Well, I changed my mind, didn't I, about the conducting at least. And I respected the hard work from all concerned. The rest isn't worth dignifying with a response, though I see there's some score-settling going on - that remark wasn't nice, though you ignore all the praise - and you certainly got your own back with 'worse than a joke'.

As for the other negative commenter below, I would be happy to know what his own 'profound understanding' might be, so that those of us who are too stupid might see the light. Seriously, it's better to answer with a defence rather than insults. And talking about how those involved loved it is no real argument for the end product.

Now I suggest you move on to others who either shared my views or really didn't like what they saw at all.

Thankfully I am not paid to give my opinion of others' work, and I certainly do not think it would be of interest were I to do so. However I do think that public comment carries with it the responsibility of respect, which appears to me at least, to be in short supply in what you write, as incidentally does your willingness to take criticism as well as dish it out.

Respect in commenting means not just pouring scorn but arguing your contrary view, which in my opinion, and - more eloquently expressed - Mark Valencia's below is all that's being requested from you. It seems I ask in vain, so I will, more respectfully than you in your first comment, beg to differ and part company.

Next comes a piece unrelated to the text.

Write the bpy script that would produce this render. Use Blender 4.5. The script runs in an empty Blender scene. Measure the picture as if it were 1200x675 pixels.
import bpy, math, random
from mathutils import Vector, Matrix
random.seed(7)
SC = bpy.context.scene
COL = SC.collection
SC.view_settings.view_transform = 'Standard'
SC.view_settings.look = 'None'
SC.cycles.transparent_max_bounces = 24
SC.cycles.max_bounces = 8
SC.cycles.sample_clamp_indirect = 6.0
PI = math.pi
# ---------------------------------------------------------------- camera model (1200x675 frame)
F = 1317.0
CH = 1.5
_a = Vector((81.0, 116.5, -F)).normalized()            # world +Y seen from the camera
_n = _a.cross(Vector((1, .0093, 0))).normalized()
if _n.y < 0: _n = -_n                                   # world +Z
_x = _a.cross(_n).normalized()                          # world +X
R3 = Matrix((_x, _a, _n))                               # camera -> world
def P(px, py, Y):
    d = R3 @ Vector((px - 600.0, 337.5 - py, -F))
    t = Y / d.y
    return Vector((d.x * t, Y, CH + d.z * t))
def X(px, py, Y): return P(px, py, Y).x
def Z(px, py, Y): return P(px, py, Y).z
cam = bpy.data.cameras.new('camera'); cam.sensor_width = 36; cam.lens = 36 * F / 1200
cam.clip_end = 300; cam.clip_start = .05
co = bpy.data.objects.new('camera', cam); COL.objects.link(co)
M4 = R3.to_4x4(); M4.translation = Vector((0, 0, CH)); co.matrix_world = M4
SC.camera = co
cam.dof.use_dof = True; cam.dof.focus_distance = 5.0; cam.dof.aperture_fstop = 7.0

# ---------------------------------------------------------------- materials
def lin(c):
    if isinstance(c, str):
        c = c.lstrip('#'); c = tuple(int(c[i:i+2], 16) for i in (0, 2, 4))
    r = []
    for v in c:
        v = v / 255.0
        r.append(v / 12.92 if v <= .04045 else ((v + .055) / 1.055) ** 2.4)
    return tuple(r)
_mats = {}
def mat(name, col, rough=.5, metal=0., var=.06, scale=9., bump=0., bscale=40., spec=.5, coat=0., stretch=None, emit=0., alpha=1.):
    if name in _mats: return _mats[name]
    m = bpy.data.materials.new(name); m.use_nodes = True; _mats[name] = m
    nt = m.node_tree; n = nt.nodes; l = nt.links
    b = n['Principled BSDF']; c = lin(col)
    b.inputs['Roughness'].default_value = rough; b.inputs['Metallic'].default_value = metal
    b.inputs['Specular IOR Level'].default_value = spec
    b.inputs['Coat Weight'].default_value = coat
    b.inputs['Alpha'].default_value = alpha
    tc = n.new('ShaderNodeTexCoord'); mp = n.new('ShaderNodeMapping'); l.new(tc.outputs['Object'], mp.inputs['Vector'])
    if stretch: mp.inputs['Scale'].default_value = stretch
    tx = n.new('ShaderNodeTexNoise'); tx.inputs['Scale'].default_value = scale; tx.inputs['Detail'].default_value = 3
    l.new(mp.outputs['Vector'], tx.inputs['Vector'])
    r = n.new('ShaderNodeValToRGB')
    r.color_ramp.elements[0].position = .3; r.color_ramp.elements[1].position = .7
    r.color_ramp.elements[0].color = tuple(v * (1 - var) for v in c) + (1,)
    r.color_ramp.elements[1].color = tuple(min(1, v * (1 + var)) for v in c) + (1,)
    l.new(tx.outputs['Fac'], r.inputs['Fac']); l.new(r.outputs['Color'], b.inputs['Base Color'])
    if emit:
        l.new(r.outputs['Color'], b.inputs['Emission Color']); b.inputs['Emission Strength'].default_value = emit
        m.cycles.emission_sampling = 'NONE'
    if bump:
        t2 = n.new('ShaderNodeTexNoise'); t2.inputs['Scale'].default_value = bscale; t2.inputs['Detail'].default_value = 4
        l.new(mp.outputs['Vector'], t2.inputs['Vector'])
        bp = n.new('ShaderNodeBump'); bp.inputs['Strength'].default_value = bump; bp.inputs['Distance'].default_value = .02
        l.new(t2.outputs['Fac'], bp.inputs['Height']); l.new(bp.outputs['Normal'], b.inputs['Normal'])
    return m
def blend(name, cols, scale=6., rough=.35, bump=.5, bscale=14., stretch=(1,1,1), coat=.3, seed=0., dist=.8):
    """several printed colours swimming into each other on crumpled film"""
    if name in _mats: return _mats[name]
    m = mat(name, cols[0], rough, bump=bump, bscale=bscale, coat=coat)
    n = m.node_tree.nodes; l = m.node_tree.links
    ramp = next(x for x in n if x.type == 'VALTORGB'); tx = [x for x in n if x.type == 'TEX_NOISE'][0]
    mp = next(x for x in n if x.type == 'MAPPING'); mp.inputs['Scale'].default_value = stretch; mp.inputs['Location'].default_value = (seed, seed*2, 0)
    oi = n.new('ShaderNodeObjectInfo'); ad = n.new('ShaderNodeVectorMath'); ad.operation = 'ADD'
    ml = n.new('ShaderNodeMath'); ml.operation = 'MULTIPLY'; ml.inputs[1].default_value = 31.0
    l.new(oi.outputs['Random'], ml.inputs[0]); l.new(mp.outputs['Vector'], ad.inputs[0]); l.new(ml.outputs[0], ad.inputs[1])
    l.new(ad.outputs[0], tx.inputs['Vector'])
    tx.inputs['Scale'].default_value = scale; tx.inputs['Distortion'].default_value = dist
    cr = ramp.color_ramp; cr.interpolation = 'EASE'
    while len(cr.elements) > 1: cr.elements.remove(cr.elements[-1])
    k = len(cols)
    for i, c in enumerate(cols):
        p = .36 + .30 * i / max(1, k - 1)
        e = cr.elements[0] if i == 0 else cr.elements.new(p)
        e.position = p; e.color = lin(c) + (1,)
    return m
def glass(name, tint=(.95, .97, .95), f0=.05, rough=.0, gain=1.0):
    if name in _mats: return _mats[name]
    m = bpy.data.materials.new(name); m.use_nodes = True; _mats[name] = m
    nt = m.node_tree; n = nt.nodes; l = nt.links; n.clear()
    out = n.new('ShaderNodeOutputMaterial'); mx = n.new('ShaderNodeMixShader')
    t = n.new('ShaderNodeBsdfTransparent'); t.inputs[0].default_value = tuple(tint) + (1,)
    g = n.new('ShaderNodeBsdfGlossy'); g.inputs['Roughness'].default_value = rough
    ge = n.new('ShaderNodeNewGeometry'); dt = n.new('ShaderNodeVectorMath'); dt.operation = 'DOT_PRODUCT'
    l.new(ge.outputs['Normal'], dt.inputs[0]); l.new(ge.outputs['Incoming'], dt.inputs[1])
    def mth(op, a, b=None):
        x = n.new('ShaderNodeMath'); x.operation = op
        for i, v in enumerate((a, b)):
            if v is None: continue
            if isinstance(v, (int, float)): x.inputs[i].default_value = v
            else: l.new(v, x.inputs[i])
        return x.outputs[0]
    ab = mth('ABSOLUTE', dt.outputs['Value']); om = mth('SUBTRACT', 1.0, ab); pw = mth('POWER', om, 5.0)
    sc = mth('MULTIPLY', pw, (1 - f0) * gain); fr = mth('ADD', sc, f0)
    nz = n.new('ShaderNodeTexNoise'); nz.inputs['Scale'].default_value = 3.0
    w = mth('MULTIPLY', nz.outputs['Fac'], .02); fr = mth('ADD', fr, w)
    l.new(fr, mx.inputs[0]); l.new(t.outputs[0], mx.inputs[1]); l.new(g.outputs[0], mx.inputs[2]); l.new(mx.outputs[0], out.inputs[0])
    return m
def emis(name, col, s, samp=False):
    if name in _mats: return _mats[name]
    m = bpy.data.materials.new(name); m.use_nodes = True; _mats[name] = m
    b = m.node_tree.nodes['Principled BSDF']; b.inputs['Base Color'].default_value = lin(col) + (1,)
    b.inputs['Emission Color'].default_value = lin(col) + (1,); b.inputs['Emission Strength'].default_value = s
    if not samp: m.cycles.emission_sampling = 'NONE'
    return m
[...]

Completely agree - DN's profound lack of understanding of what was going on in this extraordinary piece is breathtaking.

I too was at this fine world premiere and enjoyed lots of things about it as did David Nice in his extremely fair review. He did after all give the performance four stars. The singers were in fine vocal form but perhaps struggled to find real singing material to work with. Also there could have been more emotional variety for them to build on but the dedication and work which had gone into making this opera happen could only be admired. When I read David's piece, I found echoes of these thoughts in his review and remembering my own quickfire reaction to some reviews in my day, one perhaps has to take a little time to read and consider before reacting. David is no fool and has vast experience of performances and so perhaps we can learn from or at least think about his erudite comments rather than dismissing them out of hand.

Since I almost always agree with David Nice about performances I have attended, I respect his judgment about one I have not.

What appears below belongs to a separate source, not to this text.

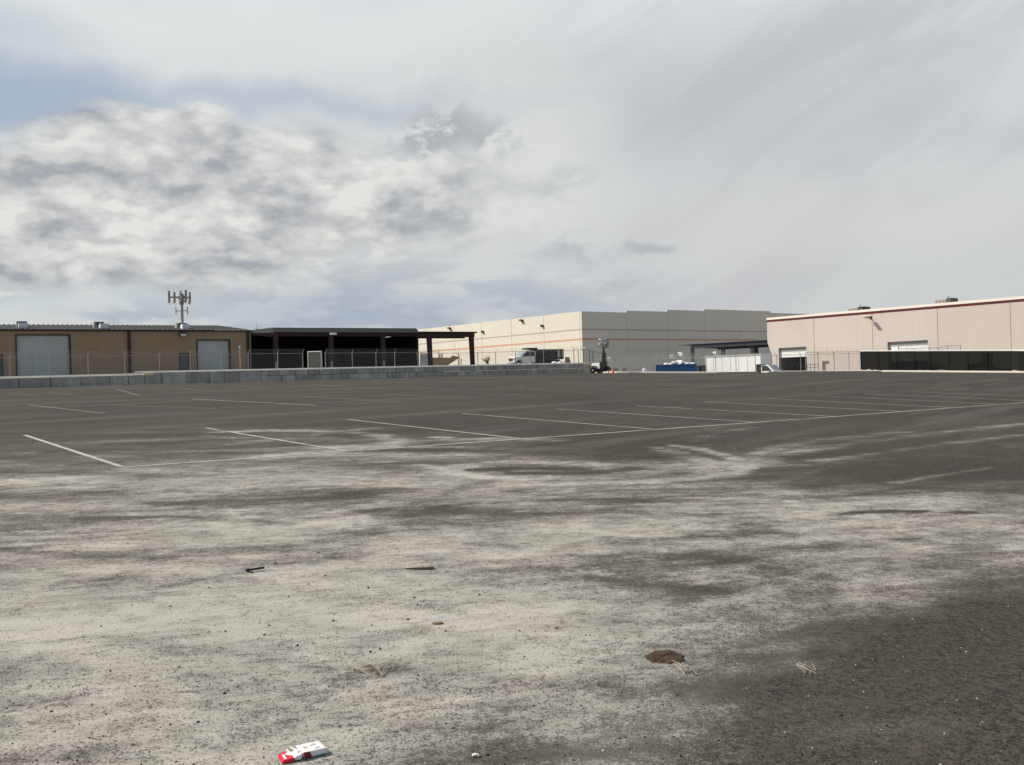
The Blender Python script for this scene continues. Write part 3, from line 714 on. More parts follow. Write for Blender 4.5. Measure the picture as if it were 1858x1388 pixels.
# roof: eave to ridge
RD = 13.0
zR = BF.hit(0, 589.0, RD)[1]; 
rf = MB(); 
rf.quad([(xL, -.22, hE), (xC + .15, -.22, hE), (xC + .15, RD, zR), (xL, RD, zR)]); rf.quad([(xL, RD, zR), (xC + .15, RD, zR), (xC + .15, 26.3, hE), (xL, 26.3, hE)])
rx = xL
while rx < xC:
    rf.hexa([(rx, -.235, hE + .003), (rx + .13, -.235, hE + .003), (rx + .13, RD, zR + .003), (rx, RD, zR + .003), (rx + .02, -.235, hE + .075), (rx + .11, -.235, hE + .075), (rx + .11, RD, zR + .075), (rx + .02, RD, zR + .075)], 1); 
    rf.box(rx + .015, rx + .115, -.30, -.236, hE + .0, hE + .085, 2); rx += .42
rf.build('roof', [M_roof, M_roof, M_galv], tw, fix=True)
lx, lz = BF.hit(331, 607.5); lm = MB(); lm.box(lx - .28, lx + .28, -.50, -.005, lz - .18, lz + .2); lm.build('wall_light', M_lamp, tw); 
lm = MB(); lm.box(lx - .24, lx + .24, -.515, -.505, lz - .16, lz + .06); lm.build('lamp_glass', M_lens, tw)
# roof units
def roof_unit(px0, px1, py0, dep, lab, wx0, wx1):
    x0, z1 = BF.hit(px0, py0, dep); x1 = BF.hit(px1, py0, dep)[0]; zb = hE + (zR - hE) * (dep + .2) / RD
    t = thing('rooftop_cooler', lab, 'rooftop unit', BF.w((x0 + x1) / 2, dep + .5, ZB * 0 + zb), BF.ang, 'roof coolers on the tan warehouse')
    hw = (x1 - x0) / 2; h = z1 - zb; bmb = MB(); bmb.box(-hw, hw, -.5, .6, -.1, h); bmb.build('housing', M_hvac, t, bevel=.03)
    gr = MB(); gr.box(-hw * .6, hw * .9, -.53, -.505, h * .45, h * .92); gr.build('louvre', M_hvacd, t)
    xa = BF.hit(wx0, 595, dep - 1.5)[0] - (x0 + x1) / 2; xb = BF.hit(wx1, 595, dep - 1.5)[0] - (x0 + x1) / 2
    wm_ = MB(); wm_.box(xa, xb, -2.0, -1.0, -.1, .34); wm_.build('duct_box', M_white, t, bevel=.03)
roof_unit(30, 49, 582.5, 3.0, 'grey slatted cooler on the tan roof above the larger roll-up door', 34, 51)
roof_unit(170.5, 189, 583.6, 3.0, 'beige cooler on the tan roof between the two roll-up doors', 182, 197)
roof_unit(320.5, 339.5, 585.8, 3.0, 'beige cooler on the tan roof in front of the antenna tower foot', 331, 345)

# ================================================================== OPEN SHED
xS0 = BF.x(459, 640); xS1 = BF.hit(759.5, 600)[0]
osd = thing('open_shed', 'open-fronted dark storage shed with red-brown steel columns beside the tan warehouse', 'shed', BF.o, BF.ang)
zF = BF.hit(600, 603)[1]                                   # underside of fascia
zT2 = BF.hit(700, 597.0, 2.0)[1]
ro = MB(); xr0 = BF.x(497, 600)
ro.hexa([(xr0, -.25, zF), (xS1, -.25, zF), (xS1, 14, zF + .1), (xr0, 14, zF + .1), (xr0, .6, zT2), (xS1, .6, zT2), (xS1, 14, zT2 + .4), (xr0, 14, zT2 + .4)])
ro.build('roof', M_roof, osd)
r2 = MB(); zz = BF.hit(478, 601.2)[1]; r2.hexa([(xC + .2, .3, zz - .16), (xr0 - .01, .3, zz - .10), (xr0 - .01, 14, zz - .1), (xC + .2, 14, zz - .1), (xC + .2, .3, zz - .05), (xr0 - .01, .3, zz + .05), (xr0 - .01, 14, zz + .1), (xC + .2, 14, zz + .1)])
r2.build('roof_edge', M_galv, osd)
rb_ = MB(); za, zb2 = BF.hit(458, 603.6)[1], BF.hit(458, 607.2)[1]; zc, zd = BF.hit(498, 603.8)[1], BF.hit(498, 611.8)[1]
rb_.hexa([(xC + .2, .05, zb2), (xr0 - .02, .05, zd), (xr0 - .02, .25, zd), (xC + .2, .25, zb2), (xC + .2, .05, za), (xr0 - .02, .05, zc), (xr0 - .02, .25, zc), (xC + .2, .25, za)]); rb_.build('rafter', M_rust, osd)
fb = MB(); zl = BF.hit(600, 610.5)[1]; fb.box(xr0, xS1, -.10, .15, zl, zF - .01); fb.build('fascia_beam', mat('dark_beam_steel', (0.035, 0.02, 0.018, 1), 0.8), osd)  # beam in dark red-brown steel, a little darker than the columns
for px in (500.5, 601, 695.5):
    xx = BF.x(px, 640); c_ = MB(); c_.hexa([(xx - .16, -.14, -1), (xx + .16, -.14, -1), (xx + .16, .22, -1), (xx - .16, .22, -1), (xx - .22, -.14, zF - .02), (xx + .22, -.14, zF - .02), (xx + .22, .35, zF - .02), (xx - .22, .35, zF - .02)])
    c_.box(xx - .13, xx + .10, -.146, -.14, -1, zF * .45, 1)
    c_.build('column', [M_rust, M_galvd], osd)
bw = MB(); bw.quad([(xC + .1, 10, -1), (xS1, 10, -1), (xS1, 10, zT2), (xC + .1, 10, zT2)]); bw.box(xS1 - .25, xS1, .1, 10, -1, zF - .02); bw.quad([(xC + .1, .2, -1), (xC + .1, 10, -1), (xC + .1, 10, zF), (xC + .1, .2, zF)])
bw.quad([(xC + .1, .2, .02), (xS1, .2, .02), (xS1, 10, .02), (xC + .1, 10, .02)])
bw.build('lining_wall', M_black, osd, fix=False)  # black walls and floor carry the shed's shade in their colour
lx, lz = BF.hit(602.5, 606); lm = MB(); lm.box(lx - .3, lx + .3, -.5, -.145, lz - .1, lz + .1); lm.build('wall_light', M_white, osd)
# dim stored goods in the shed
t = thing('pallet_stack', 'dark blue drums and crates at the shed mouth beside the tan warehouse corner', 'crates', BF.w(BF.x(463, 655), 1.2, .02), BF.ang)
for k, (dx_, hh) in enumerate(((0, 1.25), (.55, 1.15), (1.05, 1.2))):
    dm_ = MB(); dm_.lathe([(.25, 0), (.27, .05), (.25, .4), (.27, .45), (.25, .85), (.25, hh)], (dx_, 0, 0), n=12); dm_.build('drum', mat('drum_blue_%d' % k, (0.05, 0.09, 0.14, 1), .5), t, smooth=40)
wm_ = MB(); wm_.box(-.35, .05, .5, .7, 0, 2.3); wm_.build('panel', M_galvd, t)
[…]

A healthy debate would be so much more grown-up than these crosspatch insults. I yield to no one in my admiration of Mark Padmore, but he offers no counter to David Nice's detailed review beyond protective partiality and an angry splutter. Likewise John Summers, whose weapon of choice is to be swift and snide and insubstantial. By all means disagree with a writer, but do earn the right to join in by trying to contribute a little substance in return. Without that context your angry words are just ugly noise, however famous you are. And for heaven's sake be courteous. PS There are several significantly more critical reviews of The Winter's Tale out there. Do they inspire your wrath in equal measure, or are you simply taking advantage of the comment facility on TAD? PPS. Apologies for the pseudonym, but I couldn't get the system here to accept my real name, which is Mark Valencia.

The tenor is an ass on this occasion. What was he thinking of?

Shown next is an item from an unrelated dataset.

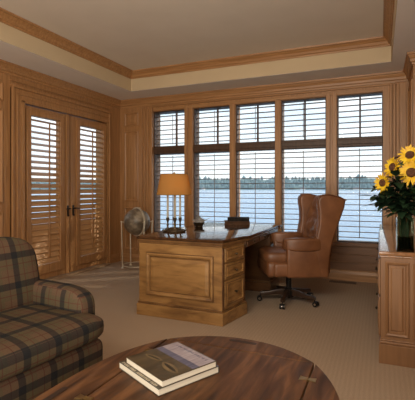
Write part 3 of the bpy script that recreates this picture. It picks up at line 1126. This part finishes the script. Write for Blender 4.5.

I don't know the Boesmans, but one earlier operatic version of The Winter's Tale I'd love to hear is Karl Goldmark's.1908 adaptation. On the basis of a staging of Goldmark's Queen of Sheba / Koenigin von Saba two years ago in Freiburg, he's a composer that more than merits rediscovery. But in my dream world, where all the works of art that should exist existed, there would be a version by Mozart and a version by Janacek!